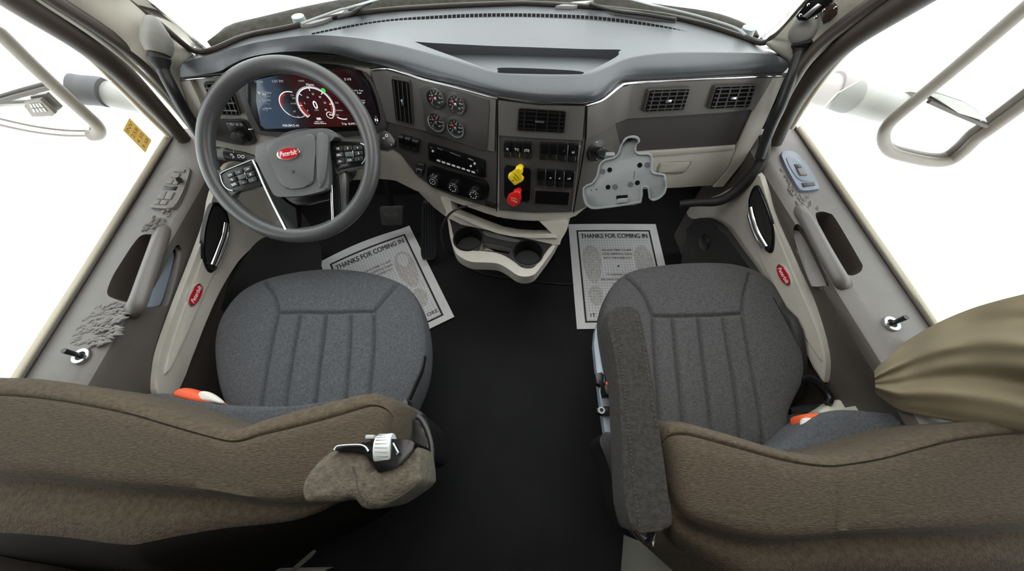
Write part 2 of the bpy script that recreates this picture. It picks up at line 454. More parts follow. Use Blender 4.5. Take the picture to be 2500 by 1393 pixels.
# ---- A pillars
def pillar(name, outline, m, t1=0, t0=-.03):
    """outline: (px,py,t) points"""
    bm = bmesh.new(); pts = [at(*p) for p in outline]
    n = len(pts)//2
    # ladder: first half top edge, second half (reversed) lower edge
    T = catmull(pts[:n], 5); Bq = catmull(pts[n:], 5)
    G = []
    for a, b in zip(T, Bq):
        mid = a.lerp(b, .5); nr = (CAM-mid).normalized()
        row = []
        for k in range(7):
            u = k/6; row.append(bm.verts.new(a.lerp(b, u)+nr*(.022*math.sin(math.pi*u))))
        back = [bm.verts.new(b-nr*.03), bm.verts.new(a-nr*.03)]
        G.append(row+back)
    for r0, r1 in zip(G, G[1:]):
        L = len(r0)
        for k in range(L): bm.faces.new((r0[k], r0[(k+1) % L], r1[(k+1) % L], r1[k]))
    bm.faces.new(G[0][::-1]); bm.faces.new(G[-1])
    return struct(name, bm, m)
pillar('trim_4', [(278, -30, .82), (316, 0, .85), (392, 66, .90), (434, 104, .95), (470, 132, .985), (446, 180, .98), (470, 330, 1.06),
                  (100, -40, .775), (150, 0, .795), (262, 82, .84), (348, 146, .88), (395, 195, .92), (440, 262, .98), (500, 345, 1.06)], M_beige2)
pillar('trim_5', [(2015, -25, .83), (1977, 0, .85), (1900, 84, .92), (1884, 97, .945), (1872, 112, .96), (1925, 165, 1.0), (1880, 330, 1.10),
                  (2200, -35, .775), (2148, 0, .79), (2040, 88, .84), (2000, 122, .87), (1965, 165, .93), (1935, 235, .99), (1862, 345, 1.08)], M_beige2)
def band(name, pts, r, m, sc=(1, 1), rs=None):
    P = [at(*p) for p in pts]; Q = catmull(P, 5)
    if rs:
        R = []
        for i in range(len(Q)): k = i/(len(Q)-1)*(len(rs)-1); j = min(len(rs)-2, int(k)); R.append(rs[j]+(rs[j+1]-rs[j])*(k-j))
        r = R
    return tag(tubeo(name, Q, r, m, res=14, sc=sc), kind='structure')
# left door frame: outer dark band, cream flange, dark seal
band('trim_6', [(-60, -75, .72), (52, 0, .77), (205, 98, .85), (300, 178, .93), (380, 262, 1.02), (452, 342, 1.12), (470, 365, 1.14)], 0, M_sky, rs=[.036, .034, .031, .026, .022, .018, .016])
band('trim_7', [(20, -55, .745), (106, 0, .775), (240, 90, .84), (335, 168, .92), (410, 245, 1.0), (470, 320, 1.08)], 0, M_beige2, rs=[.012, .011, .009, .007, .006, .005])
band('trim_8', [(60, -50, .745), (132, 0, .775), (265, 86, .84), (350, 155, .90), (415, 230, .98), (478, 320, 1.07)], 0, M_sky, rs=[.017, .016, .015, .013, .011, .010])
band('trim_9', [(-95, -60, .73), (10, 0, .78), (170, 102, .87), (270, 190, .96), (355, 275, 1.05), (436, 352, 1.14)], 0, M_flange, rs=[.010, .010, .008, .009, .009, .008])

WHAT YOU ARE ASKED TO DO
Transcribe all the lines above exactly, apart from the pictures.

REPLY
Write part 2 of the bpy script that recreates this picture. It picks up at line 454. More parts follow. Use Blender 4.5. Take the picture to be 2500 by 1393 pixels.
# ---- A pillars
def pillar(name, outline, m, t1=0, t0=-.03):
    """outline: (px,py,t) points"""
    bm = bmesh.new(); pts = [at(*p) for p in outline]
    n = len(pts)//2
    # ladder: first half top edge, second half (reversed) lower edge
    T = catmull(pts[:n], 5); Bq = catmull(pts[n:], 5)
    G = []
    for a, b in zip(T, Bq):
        mid = a.lerp(b, .5); nr = (CAM-mid).normalized()
        row = []
        for k in range(7):
            u = k/6; row.append(bm.verts.new(a.lerp(b, u)+nr*(.022*math.sin(math.pi*u))))
        back = [bm.verts.new(b-nr*.03), bm.verts.new(a-nr*.03)]
        G.append(row+back)
    for r0, r1 in zip(G, G[1:]):
        L = len(r0)
        for k in range(L): bm.faces.new((r0[k], r0[(k+1) % L], r1[(k+1) % L], r1[k]))
    bm.faces.new(G[0][::-1]); bm.faces.new(G[-1])
    return struct(name, bm, m)
pillar('trim_4', [(278, -30, .82), (316, 0, .85), (392, 66, .90), (434, 104, .95), (470, 132, .985), (446, 180, .98), (470, 330, 1.06),
                  (100, -40, .775), (150, 0, .795), (262, 82, .84), (348, 146, .88), (395, 195, .92), (440, 262, .98), (500, 345, 1.06)], M_beige2)
pillar('trim_5', [(2015, -25, .83), (1977, 0, .85), (1900, 84, .92), (1884, 97, .945), (1872, 112, .96), (1925, 165, 1.0), (1880, 330, 1.10),
                  (2200, -35, .775), (2148, 0, .79), (2040, 88, .84), (2000, 122, .87), (1965, 165, .93), (1935, 235, .99), (1862, 345, 1.08)], M_beige2)
def band(name, pts, r, m, sc=(1, 1), rs=None):
    P = [at(*p) for p in pts]; Q = catmull(P, 5)
    if rs:
        R = []
        for i in range(len(Q)): k = i/(len(Q)-1)*(len(rs)-1); j = min(len(rs)-2, int(k)); R.append(rs[j]+(rs[j+1]-rs[j])*(k-j))
        r = R
    return tag(tubeo(name, Q, r, m, res=14, sc=sc), kind='structure')
# left door frame: outer dark band, cream flange, dark seal
band('trim_6', [(-60, -75, .72), (52, 0, .77), (205, 98, .85), (300, 178, .93), (380, 262, 1.02), (452, 342, 1.12), (470, 365, 1.14)], 0, M_sky, rs=[.036, .034, .031, .026, .022, .018, .016])
band('trim_7', [(20, -55, .745), (106, 0, .775), (240, 90, .84), (335, 168, .92), (410, 245, 1.0), (470, 320, 1.08)], 0, M_beige2, rs=[.012, .011, .009, .007, .006, .005])
band('trim_8', [(60, -50, .745), (132, 0, .775), (265, 86, .84), (350, 155, .90), (415, 230, .98), (478, 320, 1.07)], 0, M_sky, rs=[.017, .016, .015, .013, .011, .010])
band('trim_9', [(-95, -60, .73), (10, 0, .78), (170, 102, .87), (270, 190, .96), (355, 275, 1.05), (436, 352, 1.14)], 0, M_flange, rs=[.010, .010, .008, .009, .009, .008])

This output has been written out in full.